October 2, 2023

Miracle Valley Bible College sold after highest bidder backed out of sale

The new owner won the property with a bid of $700,000

Miracle Valley Church Cochise County is looking to prepare the Miracle Valley Bible College property for auction. The property was deeded to the state in March 2022.
Summer Hom, AZPM

Asa A. Allen’s Miracle Valley Bible College, which he founded in 1958, was auctioned off and sold by the county initially in late September. However, the bible college will now go to the second-highest bidder after the highest bidder backed out of the sale.

First reported by KGUN9, an alumnus of the bible college initially won the auction for the property with a bid of more than $700,000. However, they backed out of the sale and did not provide payment to the county within the required five days.

County officials confirmed to AZPM Monday that the 37.5-acre bible college property was sold to the second-highest bidder for $700,000 dollars.

The bible college’s new owner, who the county said wishes to remain anonymous, has five days to provide payment to the county.

Allen’s bible college, which hosted his Pentecostal ministry from 1958 till his death in 1970, was put up for auction after the property was deeded to the state last year after the most recent owner failed to pay more than $500,000 dollars in property taxes.

The Miracle Valley Bible College Property's auction starting price was $325,000, but it had a total cash value of $1,208,969.

But the property’s condition isn’t what it used to be.
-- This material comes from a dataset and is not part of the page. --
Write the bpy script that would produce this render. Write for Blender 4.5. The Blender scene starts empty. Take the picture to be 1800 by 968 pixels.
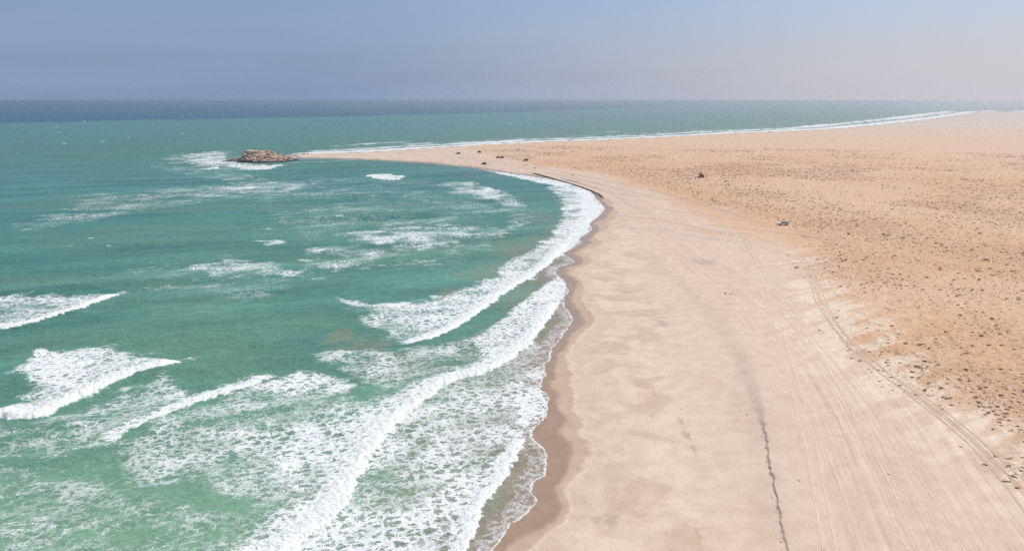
import bpy, bmesh, math, random
import numpy as np
from mathutils import Vector, Matrix

rng = np.random.default_rng(7)
random.seed(7)
R = math.radians
scene = bpy.context.scene
C = scene.collection

# ------------------------------------------------------------------ camera
CAM_H = 57.0
FPX = 1285.0                      # focal length in pixels of the 1800 px wide photograph
HORIZON = 178.5
PITCH = math.atan((484.0 - HORIZON) / FPX)
cam_data = bpy.data.cameras.new('camera')
cam_data.sensor_width = 36.0
cam_data.lens = 36.0 * FPX / 1800.0
cam_data.clip_start = 0.5
cam_data.clip_end = 200000.0
cam = bpy.data.objects.new('camera', cam_data)
cam.location = (0, 0, CAM_H)
cam.rotation_euler = (math.pi / 2 - PITCH, 0, 0)
C.objects.link(cam)
scene.camera = cam

# ------------------------------------------------------------------ sky, sun, exposure
SUN_AZ, SUN_EL = R(62), R(54)     # azimuth clockwise from the view direction (+Y)
world = bpy.data.worlds.new('World')
scene.world = world
world.use_nodes = True
wt = world.node_tree
wt.nodes.clear()


class NT:
    """tiny node builder"""
    def __init__(self, tree):
        self.t = tree

    def n(self, kind, **kw):
        nd = self.t.nodes.new(kind)
        for k, v in kw.items():
            if k.startswith('_'):
                setattr(nd, k[1:], v)
        return nd

    def put(self, sock, v):
        if v is None:
            return
        if hasattr(v, 'is_output'):
            self.t.links.new(v, sock)
        else:
            if isinstance(v, (tuple, list)) and len(v) == 3 and sock.type == 'RGBA':
                v = (*v, 1)
            sock.default_value = v

    def math(self, op, a, b=None, c=None, clamp=False):
        nd = self.n('ShaderNodeMath', _operation=op, _use_clamp=clamp)
        for i, v in enumerate((a, b, c)):
            self.put(nd.inputs[i], v)
        return nd.outputs[0]

    def vmath(self, op, a, b=None):
        nd = self.n('ShaderNodeVectorMath', _operation=op)
        self.put(nd.inputs[0], a)
        if b is not None:
            self.put(nd.inputs[1], b)
        return nd.outputs['Value'] if op in ('DOT_PRODUCT', 'LENGTH', 'DISTANCE') else nd.outputs[0]

    def scale(self, a, s):
        nd = self.n('ShaderNodeVectorMath', _operation='SCALE')
        self.put(nd.inputs[0], a)
        self.put(nd.inputs['Scale'], s)
        return nd.outputs[0]

    def mapr(self, v, a, b, c=0.0, d=1.0, smooth=True):
        nd = self.n('ShaderNodeMapRange', _interpolation_type='SMOOTHSTEP' if smooth else 'LINEAR')
        for i, x in enumerate((v, a, b, c, d)):
            self.put(nd.inputs[i], x)
        return nd.outputs[0]

    def mix(self, f, a, b, blend='MIX'):
        nd = self.n('ShaderNodeMix', _data_type='RGBA', _blend_type=blend)
        self.put(nd.inputs[0], f)
        self.put(nd.inputs[6], a)
        self.put(nd.inputs[7], b)
        return nd.outputs[2]

    def noise(self, vec, scale, detail=4, rough=0.55, dist=0.0, out='Fac'):
        nd = self.n('ShaderNodeTexNoise')
        self.put(nd.inputs['Vector'], vec)
        nd.inputs['Scale'].default_value = scale
        nd.inputs['Detail'].default_value = detail
        nd.inputs['Roughness'].default_value = rough
        nd.inputs['Distortion'].default_value = dist
        return nd.outputs['Fac'] if out == 'Fac' else nd.outputs['Color']

    def voro(self, vec, scale, feature='F1', rand=1.0, out='Distance'):
        nd = self.n('ShaderNodeTexVoronoi', _feature=feature)
        self.put(nd.inputs['Vector'], vec)
        nd.inputs['Scale'].default_value = scale
        nd.inputs['Randomness'].default_value = rand
        return nd.outputs[out]

    def attr(self, name, out='Fac'):
        nd = self.n('ShaderNodeAttribute')
        nd.attribute_name = name
        return nd.outputs[out]

    def comb(self, x, y, z=0.0):
        nd = self.n('ShaderNodeCombineXYZ')
        for i, v in enumerate((x, y, z)):
            self.put(nd.inputs[i], v)
        return nd.outputs[0]

    def sep(self, v):
        nd = self.n('ShaderNodeSeparateXYZ')
        self.put(nd.inputs[0], v)
        return nd.outputs

    def pos(self):
        return self.n('ShaderNodeNewGeometry').outputs['Position']

    def bump(self, h, strength, dist, normal=None):
        nd = self.n('ShaderNodeBump')
        self.put(nd.inputs['Strength'], strength)
        self.put(nd.inputs['Distance'], dist)
        self.put(nd.inputs['Height'], h)
        if normal is not None:
            self.put(nd.inputs['Normal'], normal)
        return nd.outputs[0]


w = NT(wt)
sky = w.n('ShaderNodeTexSky')
sky.sky_type = 'NISHITA'
sky.sun_disc = False
sky.sun_elevation = SUN_EL
sky.sun_rotation = SUN_AZ
sky.altitude = 0
sky.air_density = 1.0
sky.dust_density = 2.2
sky.ozone_density = 2.0
# dust hanging over the desert: the sky pales towards the sun's side and the horizon
gen = w.n('ShaderNodeTexCoord').outputs['Generated']
gx, gy, gz = w.sep(gen)
el = w.math('MAXIMUM', gz, 0.0)
side = w.mapr(w.math('ADD', gx, w.math('MULTIPLY', w.noise(w.vmath('MULTIPLY', gen, (1, 1, 5)), 1.6, 3), 0.25)), -0.18, 0.80)
low = w.math('POWER', w.math('SUBTRACT', 1.0, w.math('MINIMUM', w.math('MULTIPLY', el, 1.3), 1.0)), 2.0)
bands = w.noise(w.vmath('MULTIPLY', gen, (1.2, 1.2, 22)), 2.2, 4, 0.5)
blue_low = w.mix(w.mapr(bands, 0.35, 0.7), (2.6, 3.6, 5.5), (2.4, 3.25, 5.0))
dust_low = w.mix(side, blue_low, (6.4, 6.25, 6.75))
dust_high = w.mix(side, (2.4, 3.7, 6.2), (4.9, 6.1, 8.4))
dustc = w.mix(w.mapr(gz, 0.03, 0.15), dust_low, dust_high)
fac = w.math('MULTIPLY', low, 0.95)
skyc = w.mix(fac, sky.outputs[0], dustc)
bg = w.n('ShaderNodeBackground')
w.put(bg.inputs[0], skyc)
bg.inputs[1].default_value = 0.1
wo = w.n('ShaderNodeOutputWorld')
wt.links.new(bg.outputs[0], wo.inputs[0])

sun_data = bpy.data.lights.new('sun', 'SUN')
sun_data.energy = 3.9
sun_data.angle = R(0.6)
sun_data.color = (1.0, 0.96, 0.9)
sun = bpy.data.objects.new('sun', sun_data)
sdir = Vector((math.sin(SUN_AZ) * math.cos(SUN_EL), math.cos(SUN_AZ) * math.cos(SUN_EL), math.sin(SUN_EL)))
sun.rotation_euler = sdir.to_track_quat('Z', 'Y').to_euler()
sun.location = sdir * 300
C.objects.link(sun)

scene.view_settings.view_transform = 'Standard'
scene.view_settings.look = 'None'
scene.view_settings.exposure = 0.0
scene.view_settings.gamma = 1.0
scene.render.engine = 'CYCLES'
scene.cycles.max_bounces = 4
scene.cycles.diffuse_bounces = 2
scene.cycles.glossy_bounces = 2
scene.cycles.volume_bounces = 1
scene.cycles.use_denoising = False
scene.cycles.denoising_input_passes = 'RGB_ALBEDO_NORMAL'
scene.cycles.denoising_prefilter = 'ACCURATE'
scene.render.film_transparent = False

# ------------------------------------------------------------------ helpers: ground plan, noise, distances
ca, sa = math.cos(PITCH), math.sin(PITCH)


def at(px, py, z=0.0):
    """ground-plan point (x, y) seen at a pixel of the photograph, at height z"""
    u = (px - 900.0) / FPX
    v = -(py - 484.0) / FPX
    dz = -sa + v * ca
    k = (CAM_H - z) / -dz
    return (u * k, (ca + v * sa) * k)


def line(pts, z=0.0):
    return np.array([at(p[0], p[1], z) for p in pts], dtype=np.float64)


def smooth_line(P, it=2):
    """Chaikin corner cutting, open polyline; extra columns are carried along"""
    for _ in range(it):
        Q = 0.75 * P[:-1] + 0.25 * P[1:]
        S = 0.25 * P[:-1] + 0.75 * P[1:]
        M = np.empty((2 * len(Q), P.shape[1]))
        M[0::2], M[1::2] = Q, S
        P = np.vstack([P[:1], M, P[-1:]])
    return P


def sstep(a, b, x):
    t = np.clip((x - a) / (b - a), 0, 1)
    return t * t * (3 - 2 * t)


def _hash(ix, iy, seed):
    h = (ix.astype(np.int64) * 374761393 + iy.astype(np.int64) * 668265263 + seed * 974634777) & 0xFFFFFFFF
    h = ((h ^ (h >> 13)) * 1274126177) & 0xFFFFFFFF
    h = h ^ (h >> 16)
    return (h & 0xFFFFFF).astype(np.float64) / 0xFFFFFF


def vnoise(x, y, seed=0):
    ix, iy = np.floor(x), np.floor(y)
    fx, fy = x - ix, y - iy
    fx = fx * fx * (3 - 2 * fx)
    fy = fy * fy * (3 - 2 * fy)
    a, b = _hash(ix, iy, seed), _hash(ix + 1, iy, seed)
    c, d = _hash(ix, iy + 1, seed), _hash(ix + 1, iy + 1, seed)
    return (a + (b - a) * fx) * (1 - fy) + (c + (d - c) * fx) * fy


def fbm(x, y, oct=4, seed=0, gain=0.5):
    s, a, t = 0.0, 1.0, 0.0
    for o in range(oct):
        s = s + a * vnoise(x * 2 ** o + 17.3 * o, y * 2 ** o - 9.1 * o, seed + o)
        t += a
        a *= gain
    return s / t                      # 0..1


def seg_dist(X, Y, P, want_along=False, signed=False):
    """distance of points to polyline P (n,2+); optional side sign (left +) and carried columns"""
    n = len(X)
    best = np.full(n, 1e18)
    sgn = np.ones(n)
    carry = np.zeros((n, P.shape[1] - 2)) if P.shape[1] > 2 else None
    alen = np.zeros(n)
    acc = 0.0
    for i in range(len(P) - 1):
        ax, ay = P[i, :2]
        bx, by = P[i + 1, :2]
        dx, dy = bx - ax, by - ay
        L2 = dx * dx + dy * dy
        L = math.sqrt(L2)
        wx, wy = X - ax, Y - ay
        t = np.clip((wx * dx + wy * dy) / L2, 0, 1)
        ex, ey = wx - t * dx, wy - t * dy
        d2 = ex * ex + ey * ey
        m = d2 < best
        best[m] = d2[m]
        if signed:
            cr = dx * wy - dy * wx
            sgn[m] = np.where(cr[m] >= 0, 1.0, -1.0)
        if carry is not None:
            carry[m] = P[i, 2:] + t[m, None] * (P[i + 1, 2:] - P[i, 2:])
        if want_along:
            alen[m] = acc + t[m] * L
        acc += L
    d = np.sqrt(best)
    if signed:
        d = d * sgn
    return d, alen, carry, acc


def inside(X, Y, P):
    r = np.zeros(len(X), bool)
    n = len(P)
    for i in range(n):
        x0, y0 = P[i, :2]
        x1, y1 = P[(i + 1) % n, :2]
        if y0 == y1:
            continue
        c = ((y0 > Y) != (y1 > Y)) & (X < (x1 - x0) * (Y - y0) / (y1 - y0) + x0)
        r ^= c
    return r


def poly_sd(X, Y, P):
    Pc = np.vstack([P, P[:1]])
    d = seg_dist(X, Y, Pc)[0]
    return np.where(inside(X, Y, P), d, -d)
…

Windows are broken in many of the buildings, and parts of the roofs have collapsed, leaving the buildings open to the elements. Owls, hawks, and other wildlife have taken refuge in the buildings. The boy's dormitory has extensive fire damage and it and three other buildings contain asbestos.

The Cochise County Development Services Department had previously recommended demolishing two buildings on the Miracle Valley Bible College campus due to their poor condition and the presence of asbestos in order to prepare the property for auction.

Some members of the public, identifying themselves as advocates for the bible college’s restoration, spoke during the county board of supervisors' meetings in opposition to removing any building from the property, even with its current condition.

They claim that since Arizona’s State Historic Preservation Office has determined that the property is eligible for listing in the National and Arizona Registers of Historic Places, they don’t want history removed.